My Lord, These are the Men that have made such a Bustle of late, with their Plots and Contrivances to bring Ʋs into Confusion: Now as Your Grace is both by Duty and Interest oblig'd, so let the Humble Request of your True and Real Friends, perswade You to mind no other Interest besides that of the Common Good; You are in the Eye of the People, and Belov'd by all, for those Expressions of Goodness, and Valiant Acts You have perform'd both at Home and Abroad; It's much Lamented, and taken to Heart by your best Friends, that there are a sort of Men who have made it their Business of late to advance You Higher than the Wisdom and Favour of the King has made you; We do say They are Your Enemies, and seek after Your Ruine, though We doubt not at all that any of their pernicious and Self-designing [...]ouncels shall ever Sway with so Noble and Prudent a Prince as Your Grace, to derogate in the least from those Innate and Imbred Principles in Your Soul; of Loyalty and Obedience to the best of Kings,&c.

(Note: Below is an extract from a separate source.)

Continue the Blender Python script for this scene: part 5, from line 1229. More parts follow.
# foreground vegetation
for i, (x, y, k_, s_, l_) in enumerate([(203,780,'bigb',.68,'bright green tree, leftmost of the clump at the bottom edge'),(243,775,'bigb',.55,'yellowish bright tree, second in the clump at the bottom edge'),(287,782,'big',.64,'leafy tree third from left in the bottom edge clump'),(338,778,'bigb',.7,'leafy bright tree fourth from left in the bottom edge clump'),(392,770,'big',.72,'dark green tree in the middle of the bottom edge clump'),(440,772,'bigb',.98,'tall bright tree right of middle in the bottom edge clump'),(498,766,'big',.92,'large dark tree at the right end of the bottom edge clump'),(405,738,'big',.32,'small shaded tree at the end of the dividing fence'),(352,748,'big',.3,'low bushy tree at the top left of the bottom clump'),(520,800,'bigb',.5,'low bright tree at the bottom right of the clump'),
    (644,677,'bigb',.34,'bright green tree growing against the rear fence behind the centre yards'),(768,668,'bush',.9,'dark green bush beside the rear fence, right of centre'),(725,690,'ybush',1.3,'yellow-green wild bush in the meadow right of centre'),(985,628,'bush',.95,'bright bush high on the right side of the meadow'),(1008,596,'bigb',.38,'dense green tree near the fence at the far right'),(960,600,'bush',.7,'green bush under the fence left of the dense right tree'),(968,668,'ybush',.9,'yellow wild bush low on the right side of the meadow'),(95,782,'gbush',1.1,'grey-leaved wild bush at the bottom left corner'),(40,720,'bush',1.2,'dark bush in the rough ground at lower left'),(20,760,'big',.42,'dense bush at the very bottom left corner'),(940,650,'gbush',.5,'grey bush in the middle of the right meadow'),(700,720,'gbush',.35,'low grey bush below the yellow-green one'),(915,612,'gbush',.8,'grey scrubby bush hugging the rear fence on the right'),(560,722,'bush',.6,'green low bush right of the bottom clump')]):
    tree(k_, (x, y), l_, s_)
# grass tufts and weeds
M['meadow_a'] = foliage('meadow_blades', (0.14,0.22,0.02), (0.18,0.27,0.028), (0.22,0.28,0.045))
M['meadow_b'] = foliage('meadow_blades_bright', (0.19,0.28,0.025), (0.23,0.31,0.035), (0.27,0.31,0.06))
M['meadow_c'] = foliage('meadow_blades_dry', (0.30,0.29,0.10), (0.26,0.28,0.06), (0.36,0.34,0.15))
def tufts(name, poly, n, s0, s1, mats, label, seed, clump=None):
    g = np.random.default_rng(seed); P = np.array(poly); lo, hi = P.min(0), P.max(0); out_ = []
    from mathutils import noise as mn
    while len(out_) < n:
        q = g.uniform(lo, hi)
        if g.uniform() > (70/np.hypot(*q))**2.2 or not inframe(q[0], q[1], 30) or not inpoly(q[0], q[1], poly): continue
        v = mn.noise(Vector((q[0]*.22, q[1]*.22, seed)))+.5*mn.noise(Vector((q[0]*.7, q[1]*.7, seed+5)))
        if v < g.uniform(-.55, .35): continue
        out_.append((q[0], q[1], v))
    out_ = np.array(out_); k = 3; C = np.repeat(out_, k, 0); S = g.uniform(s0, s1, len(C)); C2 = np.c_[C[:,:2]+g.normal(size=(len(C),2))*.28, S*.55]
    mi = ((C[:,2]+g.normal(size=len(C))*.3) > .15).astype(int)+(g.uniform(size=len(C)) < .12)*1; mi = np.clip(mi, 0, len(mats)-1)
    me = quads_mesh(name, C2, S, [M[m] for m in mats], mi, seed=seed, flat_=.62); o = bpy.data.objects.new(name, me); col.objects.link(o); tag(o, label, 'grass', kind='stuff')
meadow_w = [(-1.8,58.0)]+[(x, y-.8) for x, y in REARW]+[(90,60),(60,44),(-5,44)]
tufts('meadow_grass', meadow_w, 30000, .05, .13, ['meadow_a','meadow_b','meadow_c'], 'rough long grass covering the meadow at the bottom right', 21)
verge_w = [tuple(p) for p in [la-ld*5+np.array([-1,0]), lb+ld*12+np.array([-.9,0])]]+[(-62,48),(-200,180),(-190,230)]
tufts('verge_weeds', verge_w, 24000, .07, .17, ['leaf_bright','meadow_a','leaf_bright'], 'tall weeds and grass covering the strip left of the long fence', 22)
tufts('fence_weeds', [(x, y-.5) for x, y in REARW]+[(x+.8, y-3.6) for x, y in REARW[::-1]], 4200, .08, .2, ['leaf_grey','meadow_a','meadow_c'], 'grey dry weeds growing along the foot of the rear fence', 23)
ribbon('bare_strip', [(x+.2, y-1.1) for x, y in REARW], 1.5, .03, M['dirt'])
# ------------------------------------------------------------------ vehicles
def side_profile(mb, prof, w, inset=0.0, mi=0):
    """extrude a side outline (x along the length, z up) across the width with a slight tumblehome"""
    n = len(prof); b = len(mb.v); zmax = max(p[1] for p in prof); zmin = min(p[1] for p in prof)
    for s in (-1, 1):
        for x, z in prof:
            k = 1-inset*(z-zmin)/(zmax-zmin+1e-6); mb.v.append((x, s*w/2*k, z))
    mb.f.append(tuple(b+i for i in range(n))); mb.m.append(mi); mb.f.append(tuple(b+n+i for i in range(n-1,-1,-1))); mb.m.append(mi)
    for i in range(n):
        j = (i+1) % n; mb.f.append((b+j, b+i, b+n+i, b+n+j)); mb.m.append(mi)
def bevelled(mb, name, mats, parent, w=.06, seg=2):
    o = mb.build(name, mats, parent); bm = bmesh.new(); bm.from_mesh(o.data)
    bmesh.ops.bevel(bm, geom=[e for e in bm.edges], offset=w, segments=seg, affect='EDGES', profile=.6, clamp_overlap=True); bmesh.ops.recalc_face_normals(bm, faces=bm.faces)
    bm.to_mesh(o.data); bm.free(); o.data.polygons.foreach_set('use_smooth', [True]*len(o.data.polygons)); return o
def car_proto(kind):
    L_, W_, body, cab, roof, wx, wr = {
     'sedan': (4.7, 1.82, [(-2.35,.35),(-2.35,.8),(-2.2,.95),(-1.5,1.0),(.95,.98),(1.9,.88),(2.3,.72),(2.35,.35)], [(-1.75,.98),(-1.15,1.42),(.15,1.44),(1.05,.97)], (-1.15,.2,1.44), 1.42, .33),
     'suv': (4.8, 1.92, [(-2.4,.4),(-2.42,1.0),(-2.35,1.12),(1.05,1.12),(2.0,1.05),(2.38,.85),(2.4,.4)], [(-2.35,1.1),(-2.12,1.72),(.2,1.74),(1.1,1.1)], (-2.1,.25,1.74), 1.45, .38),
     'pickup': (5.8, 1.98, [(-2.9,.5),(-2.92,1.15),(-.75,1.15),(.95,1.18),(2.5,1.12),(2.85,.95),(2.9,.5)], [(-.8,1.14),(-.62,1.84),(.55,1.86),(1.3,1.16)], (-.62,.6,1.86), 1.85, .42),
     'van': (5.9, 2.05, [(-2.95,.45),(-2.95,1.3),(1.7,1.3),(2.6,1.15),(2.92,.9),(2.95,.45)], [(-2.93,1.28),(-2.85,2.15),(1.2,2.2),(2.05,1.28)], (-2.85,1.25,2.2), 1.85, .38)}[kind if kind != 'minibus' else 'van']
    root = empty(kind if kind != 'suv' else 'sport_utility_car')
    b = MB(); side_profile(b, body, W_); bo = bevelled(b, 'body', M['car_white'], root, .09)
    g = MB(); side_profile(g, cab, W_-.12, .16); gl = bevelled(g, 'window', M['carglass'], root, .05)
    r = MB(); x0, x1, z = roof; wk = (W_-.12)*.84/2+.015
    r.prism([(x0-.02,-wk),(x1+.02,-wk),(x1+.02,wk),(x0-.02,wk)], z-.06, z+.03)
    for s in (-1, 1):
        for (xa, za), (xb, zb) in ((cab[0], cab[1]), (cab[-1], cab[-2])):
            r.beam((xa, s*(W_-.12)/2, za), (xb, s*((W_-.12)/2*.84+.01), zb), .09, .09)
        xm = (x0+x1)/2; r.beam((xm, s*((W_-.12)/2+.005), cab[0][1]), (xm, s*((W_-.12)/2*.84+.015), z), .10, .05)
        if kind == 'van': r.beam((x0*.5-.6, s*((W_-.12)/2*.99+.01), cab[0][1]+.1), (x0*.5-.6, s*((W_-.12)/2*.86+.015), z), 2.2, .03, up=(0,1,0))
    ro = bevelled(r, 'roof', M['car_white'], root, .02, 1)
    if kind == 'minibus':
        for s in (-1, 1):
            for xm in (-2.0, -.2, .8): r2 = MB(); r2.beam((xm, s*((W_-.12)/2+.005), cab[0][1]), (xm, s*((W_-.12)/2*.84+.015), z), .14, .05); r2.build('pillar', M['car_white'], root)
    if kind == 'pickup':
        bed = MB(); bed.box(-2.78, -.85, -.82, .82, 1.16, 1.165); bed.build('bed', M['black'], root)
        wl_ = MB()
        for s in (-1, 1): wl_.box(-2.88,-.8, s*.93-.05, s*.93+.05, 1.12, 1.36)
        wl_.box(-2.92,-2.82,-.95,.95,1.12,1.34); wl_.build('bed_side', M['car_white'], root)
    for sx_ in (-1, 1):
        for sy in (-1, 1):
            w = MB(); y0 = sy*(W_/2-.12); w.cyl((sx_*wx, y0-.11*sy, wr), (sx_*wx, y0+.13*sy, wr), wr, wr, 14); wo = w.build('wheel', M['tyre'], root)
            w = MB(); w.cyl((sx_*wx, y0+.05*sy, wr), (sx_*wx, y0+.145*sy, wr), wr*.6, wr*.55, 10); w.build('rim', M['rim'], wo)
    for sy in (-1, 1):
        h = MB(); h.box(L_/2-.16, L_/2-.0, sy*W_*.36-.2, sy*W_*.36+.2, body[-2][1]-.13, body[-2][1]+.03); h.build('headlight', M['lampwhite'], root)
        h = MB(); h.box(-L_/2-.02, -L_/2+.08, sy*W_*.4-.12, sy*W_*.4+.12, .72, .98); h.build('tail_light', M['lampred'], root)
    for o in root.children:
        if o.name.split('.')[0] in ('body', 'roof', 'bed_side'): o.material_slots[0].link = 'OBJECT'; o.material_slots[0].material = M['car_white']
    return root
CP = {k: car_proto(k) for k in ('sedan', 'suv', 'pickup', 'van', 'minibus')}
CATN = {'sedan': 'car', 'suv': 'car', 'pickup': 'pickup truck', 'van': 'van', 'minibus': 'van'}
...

These are the Men, that would (with Joab) send for the Wise Woman, to per­swade King David to admit of a Return for Absalom his Son; and when they had effected it, leave him to himself, till Anger and Passion had set Fire to the Field of Joab: These are the Men, that would have advised Absalom to make Chariots, and to take 50 Men to run before him, and appoint his Time and Station, besides the way of the Gate, to enquire of the Tribes of Israel that came up to the King for Justice, what their Controversies and Matters were; These are the Men that would advise young Absalom, that since David had appointed no one to hear their Grie­vances, (which was a Political Lie,) and relieve their Oppressions, to wish, O that I were made Judge in the Land, that every Man that hath any Suit or Cause, might come to Me, and I would do him Justice. In short, these Principled Men were they that set on Absalom to steal away the Hearts of the People from the King; These are they that advised him to go to Hebron to pay his Vow; And These were the Men that led him into Actual Rebellion against his Father, and to be destroy'd by some of the very Hands that had assisted him in those pernicious Councels.

So that from hence we may conclude, that the greatest safety in this World consists in being Peaceable, and of a Submissive Spirit; A Spirit so Eminently seen by all People in Your Grace under the present Circumstances, that You have won the Hearts of all Worthy Persons, and Loyal Hearts.

Now from what has been said, I hope it will not give the least Offence to You; For I do protest to Your Grace, I am so much Your Intirely Affectionate, and De­voted Servant, that next to my Allegiance to my KING, and my Stedfastness to the Royal Interest, I Declare, I would in Defence of Your Person in any Just [...]ause Sacrifice my Life and Fortune, with which I will conclude,

My Lord,
Your Graces Most Affectionate Servant, C. F.